The most critical point is your home point (starting point). If the opponent pins the last checker left there, you typically lose immediately or concede a gammon, depending on house rules.
That's why experienced players never abandon their home point carelessly. They keep cover until the danger has passed.
In Plakoto the power is not only in pinning but in knowing when to release. If you free the opponent too early you give them back into the game.
Play with the goal of keeping the opponent blocked while advancing your own checkers toward the bear-off. A pin early in the opponent's journey (points 20–24 from your perspective) is worth more than one near your own bear-off area.
Since all checkers start stacked, the first moves are critical for how quickly you develop. The goal is to "open" your stack and distribute checkers to different points.
Avoid keeping many checkers stacked on one point while others remain empty. Every stacked checker is one that cannot pin or block. Aim to have at least 5–6 different occupied points by mid-game.

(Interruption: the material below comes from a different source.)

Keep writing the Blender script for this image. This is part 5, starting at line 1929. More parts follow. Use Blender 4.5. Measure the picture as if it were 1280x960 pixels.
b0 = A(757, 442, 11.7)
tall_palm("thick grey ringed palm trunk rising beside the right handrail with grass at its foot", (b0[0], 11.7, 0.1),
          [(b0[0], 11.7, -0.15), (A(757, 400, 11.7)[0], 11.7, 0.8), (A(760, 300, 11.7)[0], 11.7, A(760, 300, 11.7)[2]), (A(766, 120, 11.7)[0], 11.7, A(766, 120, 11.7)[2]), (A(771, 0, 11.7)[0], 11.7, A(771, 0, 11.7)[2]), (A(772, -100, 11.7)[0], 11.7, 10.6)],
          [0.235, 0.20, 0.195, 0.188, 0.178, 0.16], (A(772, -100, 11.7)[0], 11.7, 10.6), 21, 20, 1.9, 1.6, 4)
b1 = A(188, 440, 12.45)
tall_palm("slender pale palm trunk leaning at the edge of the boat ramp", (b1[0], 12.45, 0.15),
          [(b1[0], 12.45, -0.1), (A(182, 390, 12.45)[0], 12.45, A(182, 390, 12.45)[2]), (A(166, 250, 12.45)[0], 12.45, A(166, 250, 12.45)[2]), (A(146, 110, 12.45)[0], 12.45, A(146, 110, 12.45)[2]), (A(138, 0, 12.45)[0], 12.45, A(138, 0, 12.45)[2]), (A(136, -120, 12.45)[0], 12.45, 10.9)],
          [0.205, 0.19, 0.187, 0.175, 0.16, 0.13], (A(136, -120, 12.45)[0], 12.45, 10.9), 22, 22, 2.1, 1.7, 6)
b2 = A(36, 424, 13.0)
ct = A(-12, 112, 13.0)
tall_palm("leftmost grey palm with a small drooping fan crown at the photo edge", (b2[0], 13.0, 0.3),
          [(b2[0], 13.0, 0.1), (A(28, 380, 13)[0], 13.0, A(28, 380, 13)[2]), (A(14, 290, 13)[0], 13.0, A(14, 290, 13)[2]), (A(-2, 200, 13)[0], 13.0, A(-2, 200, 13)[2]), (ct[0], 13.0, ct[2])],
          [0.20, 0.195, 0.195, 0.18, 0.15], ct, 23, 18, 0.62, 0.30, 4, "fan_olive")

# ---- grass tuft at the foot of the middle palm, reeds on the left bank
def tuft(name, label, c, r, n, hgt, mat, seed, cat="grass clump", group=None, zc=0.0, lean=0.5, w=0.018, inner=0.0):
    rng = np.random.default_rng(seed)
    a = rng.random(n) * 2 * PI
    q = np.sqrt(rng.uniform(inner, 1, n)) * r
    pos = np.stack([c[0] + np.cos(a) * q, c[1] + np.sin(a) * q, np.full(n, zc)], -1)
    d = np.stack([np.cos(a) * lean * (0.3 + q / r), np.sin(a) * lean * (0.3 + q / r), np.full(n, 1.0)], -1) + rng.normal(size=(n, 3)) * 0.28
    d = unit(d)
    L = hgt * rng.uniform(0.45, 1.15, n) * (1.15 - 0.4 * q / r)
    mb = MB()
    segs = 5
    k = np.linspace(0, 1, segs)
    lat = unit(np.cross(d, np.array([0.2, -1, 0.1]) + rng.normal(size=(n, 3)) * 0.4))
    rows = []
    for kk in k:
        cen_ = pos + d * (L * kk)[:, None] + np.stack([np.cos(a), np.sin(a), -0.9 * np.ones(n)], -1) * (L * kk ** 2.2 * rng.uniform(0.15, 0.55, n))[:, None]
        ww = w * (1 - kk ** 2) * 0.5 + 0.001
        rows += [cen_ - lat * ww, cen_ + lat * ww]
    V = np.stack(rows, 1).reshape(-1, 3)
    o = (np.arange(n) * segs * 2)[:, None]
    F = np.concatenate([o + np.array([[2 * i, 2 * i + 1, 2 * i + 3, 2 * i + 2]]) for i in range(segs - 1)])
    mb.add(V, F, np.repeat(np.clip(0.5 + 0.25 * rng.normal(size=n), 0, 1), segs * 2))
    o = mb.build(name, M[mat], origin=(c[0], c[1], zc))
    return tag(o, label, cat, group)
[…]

Pinning your own starting point (point 1) is the most dangerous weakness. If the opponent pins your last checker there, the game is usually over.
The decision to leave a pinned checker is one of the hardest in Plakoto. Leave too early and the opponent is freed. Stay too long and you risk falling behind.
General rule: release a pin when you already have enough advanced checkers that will bear off before the freed opponent checker can catch up. If the pinned checker is near your home board (points 1–6), it may be worth holding until you start bearing off.
If you have multiple pins simultaneously, prioritise the ones farthest back. A pin on point 22 keeps the opponent back much longer than one on point 6.
In Plakoto there is no hitting — instead of sending checkers to the bar, you pin them in place. Also, all checkers start stacked on point 1, not spread out as in Portes.
If the opponent pins the last checker on your starting point (point 1), you typically suffer a gammon or lose immediately, depending on your house rules. This is why protecting point 1 is a priority.
Yes. You can have multiple active pins simultaneously. Any point where you have one of your checkers on top of a lone opponent checker is an active pin.